No es un bergantín, pero hace el apaño, porque llegar hasta el centro de Venecia por agua es otra cosa. La ancha autopista marina que lleva desde el aeropuerto hasta el corazón de la ciudad se abre en dos como un blanco velo de organdí debajo del casco de madera de la lancha para estrecharse poco a poco, hasta desembocar en el dédalo de canales del casco histórico: si no fuera por el ruido del motor, podríamos estar en un cuadro de Turner o del Canaletto, góndolas incluidas. Nos cruzamos, de hecho, con una, y saludamos educadamente con la mano a la familia estadounidense que viaja en ella; los niños, aburridísimos, nos devuelven el saludo; los padres, en pleno ataque agudo del síndrome de Stendhal, nos ignoran. Seguimos deslizándonos entre el tráfico acuático hasta que, al doblar una esquina, se nos revela la vista majestuosa del Canal Grande. Parece una película, y nosotros, un alegre grupo de periodistas madrileños, estrellas del cine italiano. Yo, especialmente, me siento muy Mastroianni con el pelo al viento, la camisa abierta, las gafas de sol…

El tiempo de llegar al hotel, cambiar la camisa desabrochada por el traje de las grandes ocasiones y ya estamos otra vez en el watertaxi, dirección al Festival del Cine.Atracamos en el embarcadero del mítico hotel Excelsior y, a través de un pasadizo subterráneo con las paredes tapizadas de retratos de celebrities, llegamos a la terraza del hotel, que domina el Lido. Donde fuere haz lo que vieres, dice el proverbio: a bote pronto vemos a mucha gente con una copa de Bellini en la mano, así que pedimos de inmediato una, y la sorbemos lentamente -como hacen en las películas- con la mirada perdida en el horizonte dibujado por la geométrica fila de sombrillas y la mancha indefinida del agua inmueble y argéntea. En la arena, con un pequeño esfuerzo de imaginación, se pueden hasta divisar al Gustav von Aschenbach y al Tadzio de La muerte en Venecia de Luchino Visconti. La visión dura un instante, el tiempo fugaz de hacerse añicos contra la realidad, casi de domingo de final de verano en una playa de Mallorca, si no fuera por el glamour del sitio: octubre está al llagar, y algún intrépido (nórdico probablemente, por el candor de la tez y el desprecio al frío vespertino) se atreve a bañarse.

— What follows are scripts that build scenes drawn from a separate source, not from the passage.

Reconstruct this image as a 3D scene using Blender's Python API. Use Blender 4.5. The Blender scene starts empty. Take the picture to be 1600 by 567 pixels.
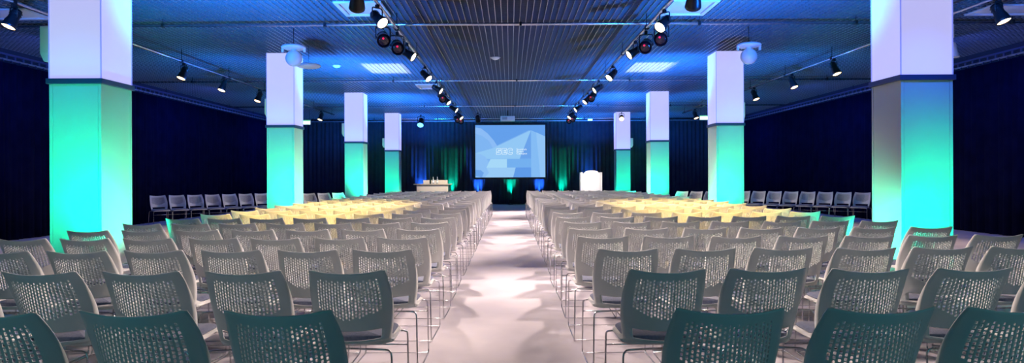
import bpy, bmesh, math, random
from mathutils import Vector, Matrix
random.seed(7)
PI = math.pi
S = bpy.context.scene
COL = S.collection
EYE = 1.353

# ---------------------------------------------------------------- materials
def mat(name, color, rough=0.6, metal=0.0, emit=None, strength=0.0, sheen=0.0, spec=None):
    m = bpy.data.materials.new(name); m.use_nodes = True
    b = m.node_tree.nodes['Principled BSDF']
    b.inputs['Base Color'].default_value = (*color, 1)
    b.inputs['Roughness'].default_value = rough
    b.inputs['Metallic'].default_value = metal
    if spec is not None: b.inputs['Specular IOR Level'].default_value = spec
    if sheen: b.inputs['Sheen Weight'].default_value = sheen
    if emit:
        b.inputs['Emission Color'].default_value = (*emit, 1)
        b.inputs['Emission Strength'].default_value = strength
    return m

def add_noise(m, c1, c2, scale=4.0, detail=4.0, bump=0.0, bscale=200.0, stretch=(1, 1, 1)):
    nt = m.node_tree; N = nt.nodes; L = nt.links
    b = N['Principled BSDF']
    tc = N.new('ShaderNodeTexCoord'); mp = N.new('ShaderNodeMapping'); mp.inputs['Scale'].default_value = stretch
    L.new(tc.outputs['Object'], mp.inputs['Vector'])
    no = N.new('ShaderNodeTexNoise'); no.inputs['Scale'].default_value = scale; no.inputs['Detail'].default_value = detail
    L.new(mp.outputs['Vector'], no.inputs['Vector'])
    cr = N.new('ShaderNodeValToRGB')
    cr.color_ramp.elements[0].position = 0.35; cr.color_ramp.elements[0].color = (*c1, 1)
    cr.color_ramp.elements[1].position = 0.65; cr.color_ramp.elements[1].color = (*c2, 1)
    L.new(no.outputs['Fac'], cr.inputs['Fac']); L.new(cr.outputs['Color'], b.inputs['Base Color'])
    if bump:
        n2 = N.new('ShaderNodeTexNoise'); n2.inputs['Scale'].default_value = bscale
        L.new(mp.outputs['Vector'], n2.inputs['Vector'])
        bp = N.new('ShaderNodeBump'); bp.inputs['Strength'].default_value = bump; bp.inputs['Distance'].default_value = 0.01
        L.new(n2.outputs['Fac'], bp.inputs['Height']); L.new(bp.outputs['Normal'], b.inputs['Normal'])
    return m

M = {}
M['plastic'] = add_noise(mat('chair_plastic', (.66, .66, .64), .42, spec=.4), (.65, .65, .63), (.69, .69, .67), 6)
M['cushion'] = add_noise(mat('seat_fabric', (.07, .09, .16), .95, sheen=.3), (.10, .12, .19), (.14, .16, .24), 60, bump=.3, bscale=500)
M['chrome'] = mat('chrome_wire', (.62, .62, .64), .22, 1.0)
M['carpet'] = add_noise(mat('carpet', (.5, .48, .5), .95), (.46, .43, .47), (.58, .54, .57), 1.3, 8, bump=.25, bscale=240)
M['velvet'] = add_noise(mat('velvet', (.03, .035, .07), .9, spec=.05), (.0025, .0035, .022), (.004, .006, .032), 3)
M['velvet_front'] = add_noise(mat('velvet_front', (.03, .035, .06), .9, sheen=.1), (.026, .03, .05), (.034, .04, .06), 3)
M['blade'] = mat('grid_metal', (.19, .18, .185), .42, .5)  # crosswise blades: shade put into a darker copy of the same metal
M['blade_long'] = mat('grid_metal_long', (.58, .56, .54), .30, .85)  # lengthwise blades: same metal, bright glints put into a lighter colour
M['plenum'] = mat('plenum_black', (.015, .017, .03), .9)
M['wall'] = mat('dark_wall', (.03, .03, .05), .9)
M['glow_panel'] = mat('column_lightbox', (.35, .35, .40), .5, emit=(.54, .53, 1.0), strength=.86)
M['trim_glow'] = mat('trim_lightbox', (.3, .3, .4), .5, emit=(.22, .27, 1.0), strength=.8)  # bluer light at the box edges, painted as emission on the corner strips
M['panel'] = mat('column_panel', (.56, .56, .56), .45, spec=.3)
M['bandmetal'] = mat('band_metal', (.10, .12, .25), .4, .6)
M['white'] = mat('white_enamel', (.78, .78, .80), .4)
M['whiteboard'] = mat('white_laminate', (.85, .83, .82), .4)
M['black'] = mat('black_metal', (.015, .015, .018), .35, .5)
M['grey'] = mat('grey_metal', (.45, .45, .48), .35, .8)
M['silver'] = mat('silver_metal', (.62, .62, .66), .25, .9)
M['lens_warm'] = mat('lens_warm', (.9, .8, .6), .3, emit=(1, .80, .52), strength=9)
M['lens_amber'] = mat('lens_amber', (.9, .7, .4), .3, emit=(1, .62, .30), strength=7)
M['lens_red'] = mat('lens_red', (.4, .02, .05), .2, emit=(1, .02, .10), strength=.9)
M['lens_off'] = mat('lens_dark', (.02, .005, .01), .12)
M['lens_blue'] = mat('lens_blue', (.1, .3, 1), .2, emit=(.1, .45, 1), strength=4)
M['led_green'] = mat('led_green', (.1, .9, .6), .3, emit=(.05, 1, .6), strength=5)
M['led_blue'] = mat('led_blue', (.1, .2, 1), .3, emit=(.05, .2, 1), strength=5)
M['exit_face'] = mat('exit_face', (.8, .9, .7), .4, emit=(.62, 1, .55), strength=2.2)
M['exit_green'] = mat('exit_green', (.1, .5, .2), .4, emit=(.12, .55, .22), strength=.8)
M['tube'] = mat('ceiling_lamp_glow', (.9, .9, .9), .4, emit=(.80, 1, .86), strength=9)
M['wood'] = add_noise(mat('beech_laminate', (.62, .50, .36), .45), (.58, .46, .33), (.66, .54, .40), 3, stretch=(1, 8, 8))
M['cream'] = mat('cream_panel', (.80, .72, .60), .5)
M['riser'] = mat('stage_black', (.03, .03, .04), .8)
M['glass'] = mat('bottle_glass', (.75, .85, .9), .08)
M['glass'].node_tree.nodes['Principled BSDF'].inputs['Transmission Weight'].default_value = .6
M['dark_glass'] = mat('dark_bottle', (.01, .03, .02), .1)
M['label'] = mat('paper_label', (.85, .85, .85), .6)

# ---------------------------------------------------------------- mesh helpers
def bm_new(): return bmesh.new()

def add_box(bm, x0, x1, y0, y1, z0, z1, mi=0):
    vs = [bm.verts.new(p) for p in ((x0, y0, z0), (x1, y0, z0), (x1, y1, z0), (x0, y1, z0),
                                    (x0, y0, z1), (x1, y0, z1), (x1, y1, z1), (x0, y1, z1))]
    for f in ((0, 3, 2, 1), (4, 5, 6, 7), (0, 1, 5, 4), (1, 2, 6, 5), (2, 3, 7, 6), (3, 0, 4, 7)):
        fc = bm.faces.new([vs[i] for i in f]); fc.material_index = mi
    return vs

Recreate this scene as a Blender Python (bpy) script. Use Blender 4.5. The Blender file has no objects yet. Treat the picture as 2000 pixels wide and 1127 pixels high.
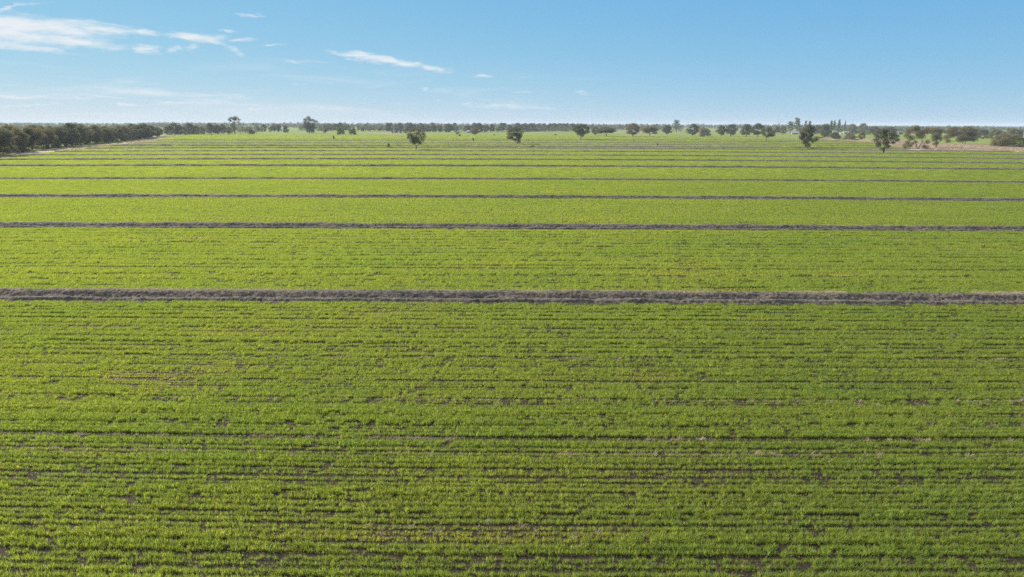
import bpy, math, random
import numpy as np
from mathutils import Vector, Matrix

R = math.radians
scene = bpy.context.scene
C = scene.collection

# ---------------------------------------------------------------- camera
F, CX, CY = 1350.0, 1000.0, 563.5          # focal length and centre in photo pixels (2000 wide)
H = 16.0                                   # the drone's height
PITCH = math.atan((563.5 - 242.5) / F)
ROLL = 0.0035
fwd = Vector((0, math.cos(PITCH), -math.sin(PITCH)))
r0 = Vector((1, 0, 0)); u0 = Vector((0, math.sin(PITCH), math.cos(PITCH)))
rgt = r0 * math.cos(ROLL) + u0 * math.sin(ROLL)
upv = u0 * math.cos(ROLL) - r0 * math.sin(ROLL)
cam_d = bpy.data.cameras.new('camera'); cam = bpy.data.objects.new('camera', cam_d); C.objects.link(cam)
cam_d.sensor_width = 36; cam_d.lens = F / 2000 * 36; cam_d.clip_start = 0.5; cam_d.clip_end = 60000
m = Matrix((rgt, upv, -fwd)).transposed().to_4x4(); m.translation = (0, 0, H)
cam.matrix_world = m
scene.camera = cam

# ---------------------------------------------------------------- sky, sun, exposure
SUN_AZ, SUN_EL = R(54), R(30)              # azimuth to the left of the view
world = bpy.data.worlds.new('World'); scene.world = world; world.use_nodes = True
scene.view_settings.view_transform = 'Standard'; scene.view_settings.look = 'None'
EXPO, SKY_STR = 1.15, 0.1
scene.view_settings.exposure = EXPO; scene.view_settings.gamma = 1
scene.cycles.max_bounces = 6; scene.cycles.diffuse_bounces = 3; scene.cycles.transmission_bounces = 4
scene.cycles.volume_bounces = 0; scene.cycles.transparent_max_bounces = 4
scene.cycles.use_denoising = False
sd = bpy.data.lights.new('sun', 'SUN'); sd.energy = 4.4; sd.angle = R(0.53); sd.color = (1.0, 0.93, 0.82)
so = bpy.data.objects.new('sun', sd); C.objects.link(so)
sun_dir = Vector((-math.sin(SUN_AZ) * math.cos(SUN_EL), math.cos(SUN_AZ) * math.cos(SUN_EL), math.sin(SUN_EL)))
so.rotation_euler = sun_dir.to_track_quat('Z', 'Y').to_euler(); so.location = (0, 0, 60)

class NT:
    """small helper that writes node trees"""
    def __init__(s, tree): s.t = tree; tree.nodes.clear()
    def n(s, kind, **kw):
        nd = s.t.nodes.new(kind)
        for k, v in kw.items():
            if k == 'ins':
                for a, b in v.items():
                    sock = nd.inputs[a]
                    if isinstance(b, bpy.types.NodeSocket): s.t.links.new(b, sock)
                    else: sock.default_value = b
            else: setattr(nd, k, v)
        return nd
    def math(s, op, a, b=0.0, c=None, clamp=False):
        nd = s.n('ShaderNodeMath', operation=op, use_clamp=clamp, ins={0: a, 1: b})
        if c is not None:
            if isinstance(c, bpy.types.NodeSocket): s.t.links.new(c, nd.inputs[2])
            else: nd.inputs[2].default_value = c
        return nd.outputs[0]
    def mix(s, f, a, b):
        nd = s.n('ShaderNodeMix', data_type='RGBA')
        for i, v in ((0, f), (6, a), (7, b)):
            if isinstance(v, bpy.types.NodeSocket): s.t.links.new(v, nd.inputs[i])
            else: nd.inputs[i].default_value = v if i == 0 else (*v, 1)
        return nd.outputs[2]
    def smooth(s, x, lo, hi):
        nd = s.n('ShaderNodeMapRange', interpolation_type='SMOOTHSTEP')
        s.t.links.new(x, nd.inputs[0]); nd.inputs[1].default_value = lo; nd.inputs[2].default_value = hi
        return nd.outputs[0]
    def noise(s, vec, scale, detail=3, rough=0.55, dist=0.0):
        nd = s.n('ShaderNodeTexNoise', ins={'Scale': scale, 'Detail': detail, 'Roughness': rough, 'Distortion': dist})
        if vec is not None: s.t.links.new(vec, nd.inputs['Vector'])
        return nd.outputs[0]
    def scl(s, vec, v):
        return s.n('ShaderNodeVectorMath', operation='MULTIPLY', ins={0: vec, 1: v}).outputs[0]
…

De repente, revuelo en la terraza. Alguien dice -jura- haber visto a Jennifer Lopez con Ben Affleck. Los periodistas y los curiosos se lanzan a la búsqueda, infructuosa. Falsa alarma… o no. Hay que tener fe: al fin al cabo, si algún día tendré el placer de ver a Jennifer Lopez en persona solo puede ser hoy y aquí. Pero no ha habido suerte, y me voy resignado a la idea de que nunca veré en vivo a JLo. En cambio, veo a Elio Germano, muy buen actor italiano protagonista de una muy mala película –América Latina, dirigida por los hermanos D’Innocenzo- en concurso en el festival. ¿No será la que tenemos que ver ahora? Obviamente, sí. Con la peli tampoco ha habido suerte, pero no pasa nada porque con tal de dar el paseo por la alfombra roja iríamos a ver hasta Peppa Pig en sesión continua. Es nuestro momento: cae la tarde en la laguna y se encienden los focos sobre la red carpet; exhibimos el pase vip como si fuera el billete de oro de Willy Wonka y las puertas se abren delante de nosotros como por arte de magia. Allí está la alfombra roja… Desfilamos delante de dos alas de gente que se pregunta quienes somos. Saludamos a los fotógrafos, que contestan con una ráfaga de flash. Probablemente ellos también se pregunten quiénes somos, pero ante la duda, disparan, como los pistoleros de las películas del Oeste de Sergio Leone. Ya lo decía Andy Warhol que nadie se queda sin sus 5 minutos de celebridad. Los nuestros han sido de película.